Lord of the Dance
A look at the life of Longford storyteller Padraic Colum
Culture

A look at the life of Longford storyteller Padraic Colum

Padraic Colum, writer, poet, dramatist, folklorist, children’s author and actor, died 51 years ago on January 11, 1972 aged 90. MAL ROGERS looks back at his life

 

COLUM was born Patrick Collumb in Longford in 1881, where his father was the workhouse master. Aged 17, the young Patrick became a clerk in the Irish Railway Clearing House in Dublin, but left in 1904 determined to make a living through writing. His first poems appeared in The United Irishman, edited by Arthur Griffith. The Saxon Shillin' (1902) won a competition for a play to discourage young Irishmen from joining the British army.

He ultimately became most famous for the lyrics of She Moved Through the Fair, in 1916.

One of the most important writers of the Irish Literary Revival, Colum helped found the Abbey Theatre. But a falling out with co-founder WB Yeats over theatre policy meant that he severed his ties with the theatre, and never collaborated with the Abbey again.

Colum was a whimsical, natural storyteller, and particularly focused on children’s fiction such as The Boy Who Knew what the Birds Said, originally published in 1925.

Colum’s innate ability to tell a yarn — but a yarn that contained some starkly beautiful prose and some — undoubtedly came from his upbringing.

His father job at the workhouse, where Padraic was born, later brought the young boy into an environment “where waifs, strays and tramps congregated … and was entertained by the gossip and history of old men and old women who were survivals from an Ireland that had disappeared,” as he later wrote. But all will have had stories to tell.

Colum spent some of his upbringing at his grandmother's farm in Co. Cavan. Evenings there would often be spent round the turf fire listening to a shenachie (or seanchaí) — a traditional storyteller, recounting legends, songs and history and scraps of poetry.

Colum moved with his wife Mary to America in 1914. His output there — stories, poems, plays — were often accompanied by the beautiful and intricate illustrations of Dugald Stewart Walker, an American artist. He was one of the most celebrated illustrators of children’s books during the early 20th century — his work is best remembered for the lavish, magical realm that they frequently described.
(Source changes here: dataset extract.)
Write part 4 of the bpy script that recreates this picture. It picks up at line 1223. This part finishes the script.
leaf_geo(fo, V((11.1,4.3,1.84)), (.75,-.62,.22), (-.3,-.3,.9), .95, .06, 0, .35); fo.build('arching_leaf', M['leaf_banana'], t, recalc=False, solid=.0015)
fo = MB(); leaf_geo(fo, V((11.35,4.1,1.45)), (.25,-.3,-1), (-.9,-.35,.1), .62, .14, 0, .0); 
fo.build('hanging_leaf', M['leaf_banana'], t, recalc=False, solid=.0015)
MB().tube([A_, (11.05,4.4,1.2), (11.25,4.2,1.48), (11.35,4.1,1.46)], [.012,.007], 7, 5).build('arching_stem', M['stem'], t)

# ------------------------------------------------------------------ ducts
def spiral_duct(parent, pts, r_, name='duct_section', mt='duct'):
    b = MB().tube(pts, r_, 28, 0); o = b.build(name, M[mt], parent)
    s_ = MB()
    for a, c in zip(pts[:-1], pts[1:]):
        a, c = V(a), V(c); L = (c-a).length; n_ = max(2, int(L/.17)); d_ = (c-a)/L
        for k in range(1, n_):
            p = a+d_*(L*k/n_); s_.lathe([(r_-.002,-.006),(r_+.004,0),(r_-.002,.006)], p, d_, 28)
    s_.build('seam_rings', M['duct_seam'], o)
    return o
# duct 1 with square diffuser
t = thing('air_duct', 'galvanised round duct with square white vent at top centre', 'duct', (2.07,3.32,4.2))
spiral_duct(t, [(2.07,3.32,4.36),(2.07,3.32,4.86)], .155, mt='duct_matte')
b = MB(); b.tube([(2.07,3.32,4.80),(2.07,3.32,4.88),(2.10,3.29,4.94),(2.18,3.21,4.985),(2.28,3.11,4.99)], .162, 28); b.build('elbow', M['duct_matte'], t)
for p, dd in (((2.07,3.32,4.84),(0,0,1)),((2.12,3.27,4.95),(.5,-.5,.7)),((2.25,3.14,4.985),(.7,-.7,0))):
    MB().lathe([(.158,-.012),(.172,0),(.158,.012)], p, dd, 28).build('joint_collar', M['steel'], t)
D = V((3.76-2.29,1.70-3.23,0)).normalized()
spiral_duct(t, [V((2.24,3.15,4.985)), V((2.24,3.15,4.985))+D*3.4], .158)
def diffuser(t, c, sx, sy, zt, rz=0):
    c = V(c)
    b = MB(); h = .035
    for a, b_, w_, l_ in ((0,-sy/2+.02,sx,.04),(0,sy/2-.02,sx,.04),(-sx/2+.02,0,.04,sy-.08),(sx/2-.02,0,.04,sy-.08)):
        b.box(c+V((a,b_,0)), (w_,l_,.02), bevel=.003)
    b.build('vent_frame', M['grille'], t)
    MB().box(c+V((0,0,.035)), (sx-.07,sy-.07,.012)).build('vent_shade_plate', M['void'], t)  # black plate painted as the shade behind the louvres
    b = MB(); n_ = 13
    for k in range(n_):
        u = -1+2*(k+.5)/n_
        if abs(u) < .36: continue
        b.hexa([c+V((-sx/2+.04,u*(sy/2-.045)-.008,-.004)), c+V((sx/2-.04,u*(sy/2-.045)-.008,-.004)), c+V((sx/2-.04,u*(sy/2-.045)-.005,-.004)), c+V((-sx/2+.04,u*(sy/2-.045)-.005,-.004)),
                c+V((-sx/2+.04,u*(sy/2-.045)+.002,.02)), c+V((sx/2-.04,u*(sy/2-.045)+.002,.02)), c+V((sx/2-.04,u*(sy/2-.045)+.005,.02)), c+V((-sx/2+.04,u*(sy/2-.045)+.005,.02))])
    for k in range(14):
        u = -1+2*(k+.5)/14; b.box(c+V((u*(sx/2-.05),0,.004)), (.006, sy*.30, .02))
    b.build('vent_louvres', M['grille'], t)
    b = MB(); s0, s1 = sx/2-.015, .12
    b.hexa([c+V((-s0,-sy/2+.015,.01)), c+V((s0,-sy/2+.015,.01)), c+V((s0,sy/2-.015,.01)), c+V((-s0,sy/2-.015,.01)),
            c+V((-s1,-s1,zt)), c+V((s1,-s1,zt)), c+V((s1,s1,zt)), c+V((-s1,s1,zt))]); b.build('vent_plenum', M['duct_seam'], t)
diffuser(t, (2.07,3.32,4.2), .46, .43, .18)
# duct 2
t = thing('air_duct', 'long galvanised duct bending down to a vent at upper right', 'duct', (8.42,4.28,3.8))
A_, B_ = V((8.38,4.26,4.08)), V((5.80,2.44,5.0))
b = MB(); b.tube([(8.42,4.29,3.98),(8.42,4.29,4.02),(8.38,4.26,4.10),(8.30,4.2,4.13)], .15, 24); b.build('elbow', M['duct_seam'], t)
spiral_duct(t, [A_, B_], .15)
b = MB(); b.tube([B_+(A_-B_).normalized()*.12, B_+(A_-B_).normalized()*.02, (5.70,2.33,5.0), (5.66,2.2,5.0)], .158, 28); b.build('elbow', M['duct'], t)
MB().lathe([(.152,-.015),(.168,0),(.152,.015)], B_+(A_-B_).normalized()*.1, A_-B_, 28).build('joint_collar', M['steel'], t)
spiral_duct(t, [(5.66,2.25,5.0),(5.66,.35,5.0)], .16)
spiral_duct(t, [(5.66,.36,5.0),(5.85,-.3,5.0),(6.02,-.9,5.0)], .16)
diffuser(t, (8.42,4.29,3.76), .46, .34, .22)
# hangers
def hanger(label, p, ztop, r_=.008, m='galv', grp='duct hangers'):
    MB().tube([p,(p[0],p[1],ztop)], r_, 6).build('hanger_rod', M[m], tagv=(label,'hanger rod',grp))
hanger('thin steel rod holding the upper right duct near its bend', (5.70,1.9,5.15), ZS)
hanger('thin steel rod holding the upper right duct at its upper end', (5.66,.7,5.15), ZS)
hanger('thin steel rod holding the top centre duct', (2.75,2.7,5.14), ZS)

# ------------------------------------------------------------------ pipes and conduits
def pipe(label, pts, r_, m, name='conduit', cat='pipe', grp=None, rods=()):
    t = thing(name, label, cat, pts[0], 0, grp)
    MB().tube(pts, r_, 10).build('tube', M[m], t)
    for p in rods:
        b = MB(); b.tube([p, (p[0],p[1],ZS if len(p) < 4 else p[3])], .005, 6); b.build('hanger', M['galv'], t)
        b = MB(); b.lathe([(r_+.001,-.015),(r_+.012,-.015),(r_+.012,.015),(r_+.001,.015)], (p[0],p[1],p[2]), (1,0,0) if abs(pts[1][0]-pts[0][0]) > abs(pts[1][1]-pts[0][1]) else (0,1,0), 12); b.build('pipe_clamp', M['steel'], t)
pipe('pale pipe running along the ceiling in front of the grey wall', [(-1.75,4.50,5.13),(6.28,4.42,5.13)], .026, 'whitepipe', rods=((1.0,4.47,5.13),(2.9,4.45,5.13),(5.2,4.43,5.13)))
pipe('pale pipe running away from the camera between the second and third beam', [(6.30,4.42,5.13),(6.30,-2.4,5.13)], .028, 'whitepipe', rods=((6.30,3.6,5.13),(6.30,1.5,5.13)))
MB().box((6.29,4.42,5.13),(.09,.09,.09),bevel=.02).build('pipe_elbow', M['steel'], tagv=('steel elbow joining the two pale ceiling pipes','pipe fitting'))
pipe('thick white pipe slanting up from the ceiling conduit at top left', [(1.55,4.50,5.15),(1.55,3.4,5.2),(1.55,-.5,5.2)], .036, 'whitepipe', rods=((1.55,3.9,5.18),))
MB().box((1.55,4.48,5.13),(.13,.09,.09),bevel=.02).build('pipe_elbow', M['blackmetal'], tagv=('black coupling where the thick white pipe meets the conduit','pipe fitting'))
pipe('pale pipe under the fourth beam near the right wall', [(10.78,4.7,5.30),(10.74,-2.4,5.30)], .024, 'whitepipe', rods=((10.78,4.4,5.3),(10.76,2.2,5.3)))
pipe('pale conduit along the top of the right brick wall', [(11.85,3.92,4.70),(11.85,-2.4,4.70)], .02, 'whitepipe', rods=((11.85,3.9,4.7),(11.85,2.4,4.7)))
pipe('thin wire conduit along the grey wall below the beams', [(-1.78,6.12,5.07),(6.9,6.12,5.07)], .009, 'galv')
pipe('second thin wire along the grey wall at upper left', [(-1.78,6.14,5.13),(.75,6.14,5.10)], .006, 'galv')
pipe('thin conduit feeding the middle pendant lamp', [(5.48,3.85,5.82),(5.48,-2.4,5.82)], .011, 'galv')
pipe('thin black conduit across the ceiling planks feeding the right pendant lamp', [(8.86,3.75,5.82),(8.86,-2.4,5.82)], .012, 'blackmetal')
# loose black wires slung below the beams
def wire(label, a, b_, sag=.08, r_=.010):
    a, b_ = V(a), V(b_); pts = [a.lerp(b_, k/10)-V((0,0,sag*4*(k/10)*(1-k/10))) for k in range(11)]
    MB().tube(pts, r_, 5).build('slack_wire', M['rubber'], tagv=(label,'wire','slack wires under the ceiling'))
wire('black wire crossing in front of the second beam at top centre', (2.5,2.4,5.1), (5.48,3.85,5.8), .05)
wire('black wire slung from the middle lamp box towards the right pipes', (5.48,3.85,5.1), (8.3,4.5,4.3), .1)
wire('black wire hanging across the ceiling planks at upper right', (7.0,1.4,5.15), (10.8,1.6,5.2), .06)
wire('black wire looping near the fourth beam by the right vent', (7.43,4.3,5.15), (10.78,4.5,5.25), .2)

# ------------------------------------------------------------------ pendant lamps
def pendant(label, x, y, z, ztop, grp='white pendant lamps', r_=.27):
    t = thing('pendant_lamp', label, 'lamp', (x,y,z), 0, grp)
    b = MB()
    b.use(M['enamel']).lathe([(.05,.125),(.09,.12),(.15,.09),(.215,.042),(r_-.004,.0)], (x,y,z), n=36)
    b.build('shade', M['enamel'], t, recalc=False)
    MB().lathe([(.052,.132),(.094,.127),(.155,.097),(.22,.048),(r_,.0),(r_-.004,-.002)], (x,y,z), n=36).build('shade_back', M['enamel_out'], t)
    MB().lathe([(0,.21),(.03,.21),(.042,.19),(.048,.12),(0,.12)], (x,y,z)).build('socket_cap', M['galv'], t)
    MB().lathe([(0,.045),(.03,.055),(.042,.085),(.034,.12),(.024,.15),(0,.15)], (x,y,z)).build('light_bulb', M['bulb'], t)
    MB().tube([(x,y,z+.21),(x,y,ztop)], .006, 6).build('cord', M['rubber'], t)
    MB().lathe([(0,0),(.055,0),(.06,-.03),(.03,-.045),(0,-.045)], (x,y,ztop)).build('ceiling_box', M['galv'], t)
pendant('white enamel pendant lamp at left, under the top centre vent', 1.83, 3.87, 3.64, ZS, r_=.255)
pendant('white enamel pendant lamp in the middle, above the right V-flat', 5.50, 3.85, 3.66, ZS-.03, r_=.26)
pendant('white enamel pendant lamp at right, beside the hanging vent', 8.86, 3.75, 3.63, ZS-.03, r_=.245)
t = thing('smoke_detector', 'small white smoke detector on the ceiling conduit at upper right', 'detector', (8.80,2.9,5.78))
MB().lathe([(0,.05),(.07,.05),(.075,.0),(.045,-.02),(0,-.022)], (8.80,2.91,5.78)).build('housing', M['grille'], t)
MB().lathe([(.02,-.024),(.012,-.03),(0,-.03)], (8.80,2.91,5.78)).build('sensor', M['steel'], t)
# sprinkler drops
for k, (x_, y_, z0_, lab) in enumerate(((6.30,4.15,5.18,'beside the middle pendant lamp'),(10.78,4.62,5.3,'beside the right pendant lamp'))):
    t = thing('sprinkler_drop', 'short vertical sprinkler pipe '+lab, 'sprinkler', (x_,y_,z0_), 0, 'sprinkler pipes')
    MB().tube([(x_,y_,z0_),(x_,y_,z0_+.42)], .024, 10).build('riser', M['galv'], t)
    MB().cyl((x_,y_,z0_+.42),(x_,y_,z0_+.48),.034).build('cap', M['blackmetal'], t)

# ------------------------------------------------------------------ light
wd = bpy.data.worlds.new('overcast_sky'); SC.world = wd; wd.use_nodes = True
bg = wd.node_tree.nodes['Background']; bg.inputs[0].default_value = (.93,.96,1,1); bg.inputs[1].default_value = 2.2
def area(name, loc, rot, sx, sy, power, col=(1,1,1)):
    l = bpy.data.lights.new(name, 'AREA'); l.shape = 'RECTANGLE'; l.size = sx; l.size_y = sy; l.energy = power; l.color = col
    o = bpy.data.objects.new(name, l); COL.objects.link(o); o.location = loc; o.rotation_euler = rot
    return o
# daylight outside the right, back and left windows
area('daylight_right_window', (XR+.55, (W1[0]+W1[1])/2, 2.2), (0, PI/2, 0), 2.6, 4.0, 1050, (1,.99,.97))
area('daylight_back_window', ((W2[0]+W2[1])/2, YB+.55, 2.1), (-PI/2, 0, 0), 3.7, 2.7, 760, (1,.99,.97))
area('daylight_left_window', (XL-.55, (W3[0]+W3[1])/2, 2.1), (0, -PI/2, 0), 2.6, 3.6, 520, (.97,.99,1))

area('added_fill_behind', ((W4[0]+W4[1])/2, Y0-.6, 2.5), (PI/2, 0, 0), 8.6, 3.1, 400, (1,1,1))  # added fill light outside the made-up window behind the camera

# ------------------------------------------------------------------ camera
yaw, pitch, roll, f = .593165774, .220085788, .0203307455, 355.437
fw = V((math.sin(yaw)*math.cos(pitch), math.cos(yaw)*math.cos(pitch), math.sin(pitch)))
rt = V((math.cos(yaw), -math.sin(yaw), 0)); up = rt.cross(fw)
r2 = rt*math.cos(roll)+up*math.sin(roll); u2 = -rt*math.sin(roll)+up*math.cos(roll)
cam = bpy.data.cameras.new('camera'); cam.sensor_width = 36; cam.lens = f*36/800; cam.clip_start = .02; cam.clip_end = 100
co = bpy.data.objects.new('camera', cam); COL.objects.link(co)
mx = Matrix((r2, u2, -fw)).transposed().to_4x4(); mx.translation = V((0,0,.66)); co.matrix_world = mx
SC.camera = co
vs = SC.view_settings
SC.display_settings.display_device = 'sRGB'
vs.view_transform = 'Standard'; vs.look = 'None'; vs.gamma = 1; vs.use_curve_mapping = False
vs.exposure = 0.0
But it was as a writer of poetry and drama that Colum won the affection of Irish people. Aside from She Moved Through the Fair, much of his poetry was about the marginalised people of rural Ireland. In The Old Woman of the Roads, the traveller in question just wants a place to shelter. This became a standard piece of verse in Ireland. At one time just about everybody in Ireland would have known at least a snatch of it. This verse gives a flavour of the poem:

And I am praying to God on high,

And I am praying Him night and day,

For a little house - house of my own -

Out of the wind's and the rain's way.

Colum’s dramatic works included Mogu the Wanderer, a romantic fairytale, and The King of Ireland’s Son.

He was a devoted friend of James Joyce, and although had fallen out with Yeats, continued to champion his poetry. For a while Colum lectured at American universities on various aspects of English writing, with emphasis, naturally, on the Irish literary tradition.

Colum never produced a theatrical masterpiece — no one piece of drama of his has truly stood the test of time. His reputation was perhaps overshadowed because he came along at a time when Ireland’s conveyor belt of literary talent had led to the Irish renaissance — as well as Joyce and Yeats, the cast of the writing community in the country included Lady Gregory, George Moore, the poet A. E. (George W. Russell), Sean O'Casey and John Millington Synge.

These were his contemporaries, but Colum earns his place alongside them because his early work, probably more than anyone else’s, established the genre of realist folk drama.

The New York Times said of Padraic Colum in their obituary: “The mixture of the gaiety and the shadow which is so much a part of the Irish heart was his.”